When private equity group Stern Partners Inc. bought OUTtv Network Inc. last year, the future of the specialty cable channel focused on the LGBTQ community was staked on the internet and expansion outside of Canada.
The Vancouver-based OUTtv had just launched OUTtvGo, a streaming service. The $4-a-month product has been available only in Canada and OUTtv Network plans to launch it internationally in early 2018.
The United States is the No.1 market the company is going after – but the strategy has been complicated by the U.S. Federal Communications Commission's move to end net neutrality, the rules that are meant to ensure all web traffic is equally available so users have access to an open internet.
Potential risks for OUTtvGo run from being blocked outright – LGBTQ content isn't embraced across the United States – to having to pay a fee for network access for the service, said Brad Danks, chief executive of OUTtv Network. The company is pushing forward, as the United States is too important to forsake, but Mr. Danks has girded for slower-than-predicted growth.
"It could potentially affect everything that we do," he said. "It creates uncertainty. I don't know what that world looks like."
The FCC has faced criticism from Democrats, Hollywood and major technology companies, who urged FCC chairman Ajit Pai, a Republican made chairman by U.S. President Donald Trump last January, to keep net-neutrality rules introduced during Barack Obama's presidency in 2015. They barred service providers from blocking, slowing access to or charging more for certain content. The FCC said its decision aimed to "restore internet freedom" but it was widely seen to benefit the few large cable and telecom companies that own the communications networks.
The new rules give internet service providers sweeping powers to change how consumers access the internet but must have new transparency requirements that will require them to disclose any changes to consumers. The Canadian government, meanwhile, backs net neutrality here.
"Net neutrality is one of the critical issues of our times, much like freedom of the press and freedom of expression before it," Innovation Minister Navdeep Bains said last Thursday after the FCC decision. "That's why our government has a strong net-neutrality framework in place."
The big change in the net-neutrality debate over the past several years is that the internet giants such as Google's parent Alphabet Inc., Facebook Inc. and Netflix Inc. are less outspoken on the issue than they once were, as they have amassed their own considerable power and wealth. Netflix earlier this year said net neutrality was no longer its primary battle.

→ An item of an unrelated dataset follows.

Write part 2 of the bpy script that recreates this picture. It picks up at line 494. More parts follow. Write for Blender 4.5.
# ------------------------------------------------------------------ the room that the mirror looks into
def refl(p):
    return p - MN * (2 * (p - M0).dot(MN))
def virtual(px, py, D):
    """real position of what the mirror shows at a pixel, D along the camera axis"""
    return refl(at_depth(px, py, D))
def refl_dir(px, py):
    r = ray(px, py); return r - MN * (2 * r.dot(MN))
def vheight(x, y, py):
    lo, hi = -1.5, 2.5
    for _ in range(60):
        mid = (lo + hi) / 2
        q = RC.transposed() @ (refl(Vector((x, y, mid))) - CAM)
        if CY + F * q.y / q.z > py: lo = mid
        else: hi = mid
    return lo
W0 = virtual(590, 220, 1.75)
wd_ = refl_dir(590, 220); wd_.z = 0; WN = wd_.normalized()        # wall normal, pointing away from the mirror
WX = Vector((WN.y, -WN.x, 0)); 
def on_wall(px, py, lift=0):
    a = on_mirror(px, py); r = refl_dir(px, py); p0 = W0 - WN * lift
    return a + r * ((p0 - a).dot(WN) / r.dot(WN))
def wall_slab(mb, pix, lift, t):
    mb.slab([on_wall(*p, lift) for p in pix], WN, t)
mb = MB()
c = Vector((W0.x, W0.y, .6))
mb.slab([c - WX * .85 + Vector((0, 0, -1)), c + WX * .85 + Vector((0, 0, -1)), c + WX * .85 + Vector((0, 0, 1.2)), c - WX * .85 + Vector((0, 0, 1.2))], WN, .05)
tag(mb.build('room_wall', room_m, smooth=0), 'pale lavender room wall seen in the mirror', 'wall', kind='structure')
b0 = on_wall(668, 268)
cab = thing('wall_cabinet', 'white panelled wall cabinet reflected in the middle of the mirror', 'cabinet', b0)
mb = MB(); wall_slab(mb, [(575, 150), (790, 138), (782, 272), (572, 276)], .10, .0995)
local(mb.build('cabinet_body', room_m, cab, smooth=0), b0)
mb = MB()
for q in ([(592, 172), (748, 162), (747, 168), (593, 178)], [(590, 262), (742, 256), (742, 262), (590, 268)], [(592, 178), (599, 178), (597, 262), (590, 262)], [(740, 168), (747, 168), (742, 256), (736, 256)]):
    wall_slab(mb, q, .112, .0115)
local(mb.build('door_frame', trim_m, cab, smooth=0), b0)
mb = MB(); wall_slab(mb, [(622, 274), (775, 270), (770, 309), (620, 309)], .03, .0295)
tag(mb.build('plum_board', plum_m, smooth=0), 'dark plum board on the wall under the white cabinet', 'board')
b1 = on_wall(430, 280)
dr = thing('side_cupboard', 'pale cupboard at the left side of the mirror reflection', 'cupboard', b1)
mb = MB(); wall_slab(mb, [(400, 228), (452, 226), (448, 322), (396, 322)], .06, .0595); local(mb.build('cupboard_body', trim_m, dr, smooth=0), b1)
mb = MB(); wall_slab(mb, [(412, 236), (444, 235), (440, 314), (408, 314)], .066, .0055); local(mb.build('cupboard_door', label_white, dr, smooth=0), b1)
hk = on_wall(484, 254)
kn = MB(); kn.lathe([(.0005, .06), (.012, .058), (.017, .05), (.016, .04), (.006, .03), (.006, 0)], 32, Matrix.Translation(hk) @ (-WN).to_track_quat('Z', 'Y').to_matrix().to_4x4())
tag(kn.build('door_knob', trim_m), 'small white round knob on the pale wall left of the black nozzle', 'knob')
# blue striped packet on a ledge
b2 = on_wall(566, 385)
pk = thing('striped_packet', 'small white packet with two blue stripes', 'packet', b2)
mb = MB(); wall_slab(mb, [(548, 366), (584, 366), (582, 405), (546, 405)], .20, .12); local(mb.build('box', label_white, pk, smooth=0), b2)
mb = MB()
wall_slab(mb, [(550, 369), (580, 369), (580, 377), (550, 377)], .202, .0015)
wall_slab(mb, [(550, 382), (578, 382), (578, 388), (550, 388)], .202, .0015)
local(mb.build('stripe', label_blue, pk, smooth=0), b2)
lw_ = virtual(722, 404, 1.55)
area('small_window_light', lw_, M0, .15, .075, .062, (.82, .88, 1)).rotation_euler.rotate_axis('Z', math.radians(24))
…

Smaller companies could face challenges, as U.S. internet service providers experiment with priority access to their networks, said Michael Geist, Canada research chair in internet and e-commerce law at the University of Ottawa. "It's a real risk," he said. "It won't happen next week or next month but we are likely to see some next year."
Smaller online video services are an obvious target, Mr. Geist said, given that companies in the area such as Netflix and Amazon could afford to pay more for priority network access if they are pushed. But in this situation, smaller online video service companies who are not in the so-called fast lane of a network could lose subscribers. Viewers typically do not stick with a video that becomes stalled.
"Smaller players may get stuck on the slow lane," Mr. Geist said.
Another potential example are the many small firms that use Shopify Inc., one of Canada's top internet companies. Shopify sells software for upstart online merchants. Fees to access the fast lane could be onerous for a small retailer.
"This decision hurts small businesses and primarily benefits megacorporations," Tobi Lutke, CEO of Shopify, said last week.
Companies such as Slack Technologies Inc. and Kik Interactive Inc. declined comment, and Hootsuite Media Inc. didn't respond to a request for comment.
At OUTtv, Mr. Danks said the focus for growth remains fixed beyond Canada's borders. "We recognized our business was much better as a global business than a national business," he said. The company has about 1.1 million cable TV subscribers, a figure that is ticking downward as some Canadians eschew cable. The channel's most popular show is RuPaul's Drag Race, which is also on OUTtvGo.
Mr. Danks has worked to sell OUTtv content elsewhere, such as through Apple Inc.'s iTunes, and in deals overseas, including one that is nearly complete in South Africa. OUTtvGo will be profitable once it cracks 50,000 subscribers, he said, adding that "we are well on our way" in Canada to that mark. Because profitability doesn't require hundreds of thousands of customers, he noted expansion beyond Canada is easier because modest gains add up without the risk of having to score a large audience right away.
He sees the streaming service OUTtvGo becoming the company's driver. The United States will be a main focus next year, even with the net-neutrality changes, and OUTtvGo will also reach other similar markets such as Britain and Australia.
"The U.S. market is important," Mr. Danks said. "But if we get blocked [in certain places], we'd have to refocus. It would make it harder."
The end of net neutrality may be particularly worrisome for OUTtv because of its LGBTQ content.
"There's a more hostile environment in certain segments of American society," Mr. Danks said. "It exists in Canada but most of our hate mail is from the United States. I got an e-mail this morning that wasn't too pretty."